Dad, Meridith and I went to Pavilions yesterday, which is right near our old apartment in Valencia. The woman at the bakery told Dad that this store is operating so far in the red that it's likely to close in December. I like Pavilions. It's better lit than Vons, its counterpart nearer to our place in Saugus. I like to actually see clearly what I'm buying. Obviously it's not my ideal shopping experience (That would be Smith's in Las Vegas), but I work with what I have for now, and that's my favorite for the occasional pick-up and also for $5 Fridays, where they have many items on sale for $5, and not old stuff either. Fresh roasted chickens yesterday were $5 and we had that for dinner last night. But, yet again, something else recedes. Something that I liked. Not loved.

The Santa Clarita Valley is never good at maintaining tangible connections. You get to where you want to be at times, but it's always tenuous. What you like, what you live with, can be gone not long after. But at the same time, who cares? It's always a mild feeling. I need more passion. I need stronger connections. Yes, this would be about the time that I mention Lisa, so there you go. But for places to go, experiences to have, I also need a city that I know can keep up the feeling for me, that always has something I can latch on to and know it will be there for a good amount of time. The Pinball Hall of Fame in Las Vegas has been around since 2006. 5 years, but it's still there. It still has its character, its aim, its reason for being. This is what I want. I want to feel so many connections with one city on any given day. And that city is Las Vegas. Things don't recede there.

Tuesday, August 2, 2011

McNugget Mountain

The reason I haven't written in these past couple of weeks is not because I realized that this would be my 300th entry and therefore freaked out into a night in Las Vegas that is so legendary, no one can remember it. I wish I was in Las Vegas. I want my Lisa as badly as she wants me. But a bit more time to wait until Dad gets a job interview and we go out there for that purpose and to choose the apartment we want in Henderson, and I'm not leaving until I see Lisa.

The reason I haven't written is because I'm very much in love, and given the choice between writing in my blog and talking to Lisa either by phone or text message or AOL Instant Messenger, well, I love you readers, but you're not Lisa. However, I am adjusting, putting back into my life what I did before Lisa, such as this blog all the time, but now I have the added benefit of my life being brighter because of her. Plus, my next book isn't going to get written by just sitting around. And that my muse is also a writer is, I'm certain, a dream very few writers enjoy. So what better person to show what I'm working on and get valuable opinions?

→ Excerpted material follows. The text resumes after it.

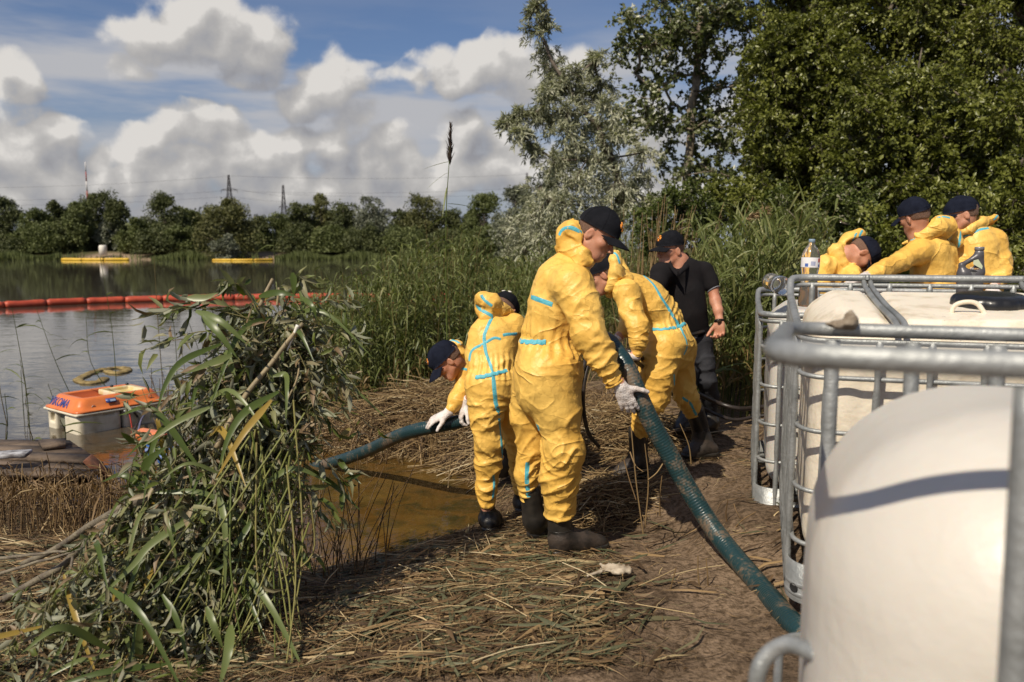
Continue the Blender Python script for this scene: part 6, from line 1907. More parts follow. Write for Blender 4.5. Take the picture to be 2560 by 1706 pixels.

I decided to write today because Mom, Meridith and I were at McDonald's inside the Wal-Mart Supercenter on Carl Boyer Drive, and from my vantage point in that booth, I was facing the poster advertising 20 McNuggets for $4.99. Mount McNugget looked organized. It wasn't total chaos, no nuggets precariously perched on the edge, no nuggets spilling as the photo was taken. But I looked at that mountain, and I thought about a lot of things. I thought about what I had received from nearly eight years in the Santa Clarita Valley. My feelings now about this valley is that I want to get the hell out of here already and never return for any reason. There is no sense of history here. There is a shallow grasp of the meaning of things, and then what was learned one day might not even be all that important to build upon on another day. The most you can find in history here is that the smaller Wal-Mart on Kelly Johnson Parkway has been remodeled to such an extent that I absolutely cannot remember what it had looked like before the remodel. But that's what history is here. What did things look like, if you can even remember them, before they changed? What did the Valencia Town Center Mall look like before the outdoor shopping area was added? Maybe this valley doesn't want you to know what came before. The future, only the future. Because the present is pretty shitty, and the past, well, what happened in the past again? I can't remember.

I've got a new mountain to scale: My future. The peak will be wedded and family bliss with Lisa, along with more books published. That's all I want. I want a good job that makes me comfortable enough financially, and I want all the time in the world with Lisa and our future children. It may be a hard mountain at times, but I have the oasis of Lisa and everything else to come.

So, 300 posts. May there be 300 more and then 400 more and still thousands more. Because I can't wait to see what happens.